DATA:

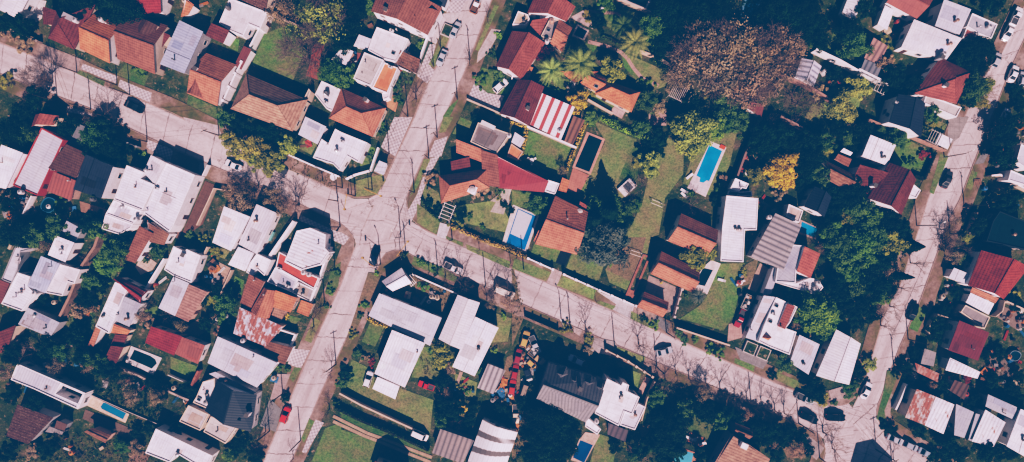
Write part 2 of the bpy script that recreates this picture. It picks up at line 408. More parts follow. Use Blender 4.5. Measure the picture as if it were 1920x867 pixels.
rp = random.Random(77)
def roof_detail(root, q, col, mat, n):
    # q: four roof corners (Vectors) on one plane; repair sheets and vent pipes
    nrm = (q[1] - q[0]).cross(q[3] - q[0]).normalized()
    if nrm.z < 0: nrm = -nrm
    bl = lambda s, t: (q[0].lerp(q[1], s)).lerp(q[3].lerp(q[2], s), t)
    w = (q[1] - q[0]).length; h = (q[3] - q[0]).length
    for i in range(n):
        ds = min(.6, rp.uniform(.9, 6) / w); dt = min(.7, rp.uniform(.9, 3.2) / h); s = rp.uniform(.03, .97 - ds); t = rp.uniform(.03, .97 - dt); k = rp.choice((.66, .78, .86, .9, .94, 1.06))
        tint = rp.choice(((1, 1, 1), (1, .93, .9), (.93, .97, 1.05), (1, .85, .78)))
        m = MB(); off = nrm * (.02 + .006 * i); m.rface([p + off for p in (bl(s, t), bl(s + ds, t), bl(s + ds, t + dt), bl(s, t + dt))] if nrm.z > 0 and ((q[1] - q[0]).cross(q[3] - q[0])).z > 0 else [p + off for p in (bl(s, t + dt), bl(s + ds, t + dt), bl(s + ds, t), bl(s, t))], q[1] - q[0])
        m.build('roof_patch', mat, tuple(min(.8, c * k * tt) for c, tt in zip(col, tint)), root, world=True)
    for i in range(rp.choice((0, 1, 1, 2))):
        p = bl(rp.uniform(.1, .9), rp.uniform(.1, .9)); m = MB(); r = rp.choice((.1, .16, .3)); hh = rp.choice((.5, .8, 1.1)); m.tube(p, p + Vector((0, 0, hh)), r, r, 8); m.tube(p + Vector((0, 0, hh)), p + Vector((0, 0, hh + .15)), r * 1.5, r * .5, 8)
        m.build('vent_pipe', 'steel', rp.choice(((.5, .5, .52), (.12, .12, .13), (.3, .2, .16))), root, world=True)
    if rp.random() < .5 and w > 5:
        s = rp.choice((0.33, .5, .66)); a, b = bl(s, .01), bl(s, .99); m = MB(); d = b - a; m.tube(a + nrm * .05, b + nrm * .05, .06, .06, 4); m.build('seam_strip', 'steel', tuple(c * .7 for c in col), root, world=True)
def roof_piece(root, spec, wallc, wm, windows, frame_col, door):
    typ, ps, z0, z1, mat, col = spec[:6]
    if mat in ('tile', 'oldtile') and typ in 'GH': z1 = z0 + (z1 - z0) * 1.4
    ov = spec[6] if len(spec) > 6 else .3
    col = C[col] if isinstance(col, str) else col
    P = pts(ps) if isinstance(ps, str) else ps
    if typ in 'GHSV' and len(P) != 4: raise ValueError(ps)
    if typ == 'F':
        v = [W(p, z1) for p in P]; v = ccw(v); n = len(v)
        e = max(((v[(i + 1) % n] - v[i]) for i in range(n)), key=lambda q: q.length); ax = (e.x, e.y)
        inn = inset(v, .22); drop = .22 if z1 > 1.2 else .04
        m = MB()
        for i in range(n):
            a, b = v[i], v[(i + 1) % n]; ia, ib = inn[i], inn[(i + 1) % n]
            m.rface([(a.x, a.y, 0), (b.x, b.y, 0), (b.x, b.y, z1), (a.x, a.y, z1)])
            m.rface([(a.x, a.y, z1), (b.x, b.y, z1), (ib.x, ib.y, z1), (ia.x, ia.y, z1)])
            m.rface([(ia.x, ia.y, z1), (ib.x, ib.y, z1), (ib.x, ib.y, z1 - drop), (ia.x, ia.y, z1 - drop)])
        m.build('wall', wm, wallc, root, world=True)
        m = MB(); m.rface([(q.x, q.y, z1 - drop) for q in inn], ax); m.build('roof', mat, col, root, world=True)
        if mat in ('tin', 'tinrib', 'flat') and z1 > 2.5:
            ctr = sum(inn, Vector()) / n; ax3 = Vector((ax[0], ax[1], 0)).normalized(); ay3 = Vector((-ax3.y, ax3.x, 0)); xs = [abs((p - ctr).dot(ax3)) for p in inn]; ys = [abs((p - ctr).dot(ay3)) for p in inn]
            hx, hy = min(xs) * .9, min(ys) * .9
            if n == 4 and hx > 1 and hy > 1: cz = Vector((0, 0, -drop)); roof_detail(root, [p + cz for p in inn], col, mat, 3)
            elif n > 4:
                hx = max(.8, sorted(xs)[1] * .55); hy = max(.8, sorted(ys)[1] * .55); cz = ctr + Vector((0, 0, -drop)); roof_detail(root, [cz - ax3 * hx - ay3 * hy, cz + ax3 * hx - ay3 * hy, cz + ax3 * hx + ay3 * hy, cz - ax3 * hx + ay3 * hy], col, mat, 2)
        wv = v; tops = [z1] * n
    else:
        ze = z0; q = [W(p, ze) for p in P]
        if typ == 'S': q = [W(P[0], z0), W(P[1], z0), W(P[2], z1), W(P[3], z1)]
        flip = sum(q[i].x * q[(i + 1) % 4].y - q[(i + 1) % 4].x * q[i].y for i in range(4)) < 0
        if typ == 'S':
            top = q[::-1] if flip else q; ring = top
            m = MB(); m.slab(top, .12, (q[1] - q[0])); m.build('roof', mat, col, root, world=True)
            if mat in ('tin', 'tinrib', 'fiberfine') and (q[1] - q[0]).length * (q[2] - q[1]).length > 22: roof_detail(root, list(top), col, mat, rp.choice((1, 2, 3, 4)))
            wv = inset(top, min(ov, .3)); tops = []
            # height on the plane
            n = (top[1] - top[0]).cross(top[2] - top[0]); 
            for p in wv:
                z = top[0].z - (n.x * (p.x - top[0].x) + n.y * (p.y - top[0].y)) / n.z; tops.append(z - .125)
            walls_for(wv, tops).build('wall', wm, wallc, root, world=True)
        elif typ in 'GV':
            # order a0,b0,b1,a1 ; ridge mid(a0,a1)->mid(b0,b1)
            a0, b0, b1, a1 = q
            if flip: a0, b0, b1, a1 = a1, b1, b0, a0
            up = Vector((0, 0, z1 - ze)); ra = (a0 + a1) / 2 + up; rb = (b0 + b1) / 2 + up
            m = MB()
            if typ == 'G':
                m.slab([a0, b0, rb, ra], .13); m.slab([b1, a1, ra, rb], .13)
                d = (rb - ra); m.box((ra + rb) / 2 + Vector((0, 0, .04)), (d.length, .24, .1), d, 1)
                m.build('roof', [mat, 'plain'] if mat not in ('tile', 'oldtile') else [mat, mat], col, root, world=True)
            else:
                K = 8; prof = []
                for i in range(K + 1):
                    t = i / K; h = (z1 - ze) * math.sin(math.pi * t)
                    prof.append((a0.lerp(a1, t) + Vector((0, 0, h)), b0.lerp(b1, t) + Vector((0, 0, h))))
                for i in range(K):
                    (pa, pb), (na, nb) = prof[i], prof[i + 1]
                    L0 = i / K * (a1 - a0).length; L1 = (i + 1) / K * (a1 - a0).length; ll = (b0 - a0).length
                    m.face([pa, pb, nb, na], [(L0, 0), (L0, ll), (L1, ll), (L1, 0)])
                for r in (0, 1):
                    rg = [p[r] for p in prof]; m.face(rg if r == 0 else rg[::-1])
                m.build('roof', mat, col, root, world=True)
            wv = inset([a0, b0, b1, a1], ov); half = ((a1 - a0).length) / 2; rise = (z1 - ze) * ov / half if typ == 'G' else 0
            tops = [ze + rise - .15] * 4
            ma = (wv[3] + wv[0]) / 2; mb_ = (wv[1] + wv[2]) / 2
            apex = {3: (ma, z1 - .16), 1: (mb_, z1 - .16)} if typ == 'G' else None
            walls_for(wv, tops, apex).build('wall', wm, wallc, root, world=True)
        elif typ == 'H':
            v = q[::-1] if flip else q
            if (v[0] - v[1]).length + (v[2] - v[3]).length < (v[1] - v[2]).length + (v[3] - v[0]).length: v = v[1:] + v[:1]
            A = (v[3] + v[0]) / 2; B = (v[1] + v[2]) / 2; w = ((v[3] - v[0]).length + (v[1] - v[2]).length) / 4
            d = (B - A); ln = d.length; d.normalize(); w = min(w, ln * .48); up = Vector((0, 0, z1 - ze))
            r0 = A + d * w + up; r1 = B - d * w + up
            m = MB(); m.slab([v[0], v[1], r1, r0], .12); m.slab([v[2], v[3], r0, r1], .12); m.slab([v[3], v[0], r0], .12); m.slab([v[1], v[2], r1], .12)
            for (s_, e_) in ((v[0], r0), (v[3], r0), (v[1], r1), (v[2], r1), (r0, r1)):
                if (e_ - s_).length > .3: m.tube(s_ + Vector((0, 0, .03)), e_ + Vector((0, 0, .03)), .1, .1, 5, True, 1)
            m.build('roof', [mat, mat], col, root, world=True)
            wv = inset(v, ov); tops = [ze - .05] * 4
            walls_for(wv, tops).build('wall', wm, wallc, root, world=True)
    if windows:
        n = len(wv); ctr = sum(wv, Vector()) / n; placed = False
        order = sorted(range(n), key=lambda i: -((wv[(i + 1) % n] - wv[i]).length))
        for i in order:
            a, b = wv[i], wv[(i + 1) % n]; d = b - a; nr = Vector((d.y, -d.x)).normalized()
            mid = (a + b) / 2; tow = Vector((-mid.x, -mid.y)).normalized()
            if nr.dot(tow) > .25 or nr.y < -.4:
                edge_windows(root, a, b, min(tops[i], tops[(i + 1) % n]), frame_col, door and not placed); placed = True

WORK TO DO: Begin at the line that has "m.build('wall', wm, wallc, root, world=True)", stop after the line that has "z = top[0].z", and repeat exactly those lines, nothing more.

RESULT OF THIS EXERCISE:
        m.build('wall', wm, wallc, root, world=True)
        m = MB(); m.rface([(q.x, q.y, z1 - drop) for q in inn], ax); m.build('roof', mat, col, root, world=True)
        if mat in ('tin', 'tinrib', 'flat') and z1 > 2.5:
            ctr = sum(inn, Vector()) / n; ax3 = Vector((ax[0], ax[1], 0)).normalized(); ay3 = Vector((-ax3.y, ax3.x, 0)); xs = [abs((p - ctr).dot(ax3)) for p in inn]; ys = [abs((p - ctr).dot(ay3)) for p in inn]
            hx, hy = min(xs) * .9, min(ys) * .9
            if n == 4 and hx > 1 and hy > 1: cz = Vector((0, 0, -drop)); roof_detail(root, [p + cz for p in inn], col, mat, 3)
            elif n > 4:
                hx = max(.8, sorted(xs)[1] * .55); hy = max(.8, sorted(ys)[1] * .55); cz = ctr + Vector((0, 0, -drop)); roof_detail(root, [cz - ax3 * hx - ay3 * hy, cz + ax3 * hx - ay3 * hy, cz + ax3 * hx + ay3 * hy, cz - ax3 * hx + ay3 * hy], col, mat, 2)
        wv = v; tops = [z1] * n
    else:
        ze = z0; q = [W(p, ze) for p in P]
        if typ == 'S': q = [W(P[0], z0), W(P[1], z0), W(P[2], z1), W(P[3], z1)]
        flip = sum(q[i].x * q[(i + 1) % 4].y - q[(i + 1) % 4].x * q[i].y for i in range(4)) < 0
        if typ == 'S':
            top = q[::-1] if flip else q; ring = top
            m = MB(); m.slab(top, .12, (q[1] - q[0])); m.build('roof', mat, col, root, world=True)
            if mat in ('tin', 'tinrib', 'fiberfine') and (q[1] - q[0]).length * (q[2] - q[1]).length > 22: roof_detail(root, list(top), col, mat, rp.choice((1, 2, 3, 4)))
            wv = inset(top, min(ov, .3)); tops = []
            # height on the plane
            n = (top[1] - top[0]).cross(top[2] - top[0]); 
            for p in wv:
                z = top[0].z - (n.x * (p.x - top[0].x) + n.y * (p.y - top[0].y)) / n.z; tops.append(z - .125)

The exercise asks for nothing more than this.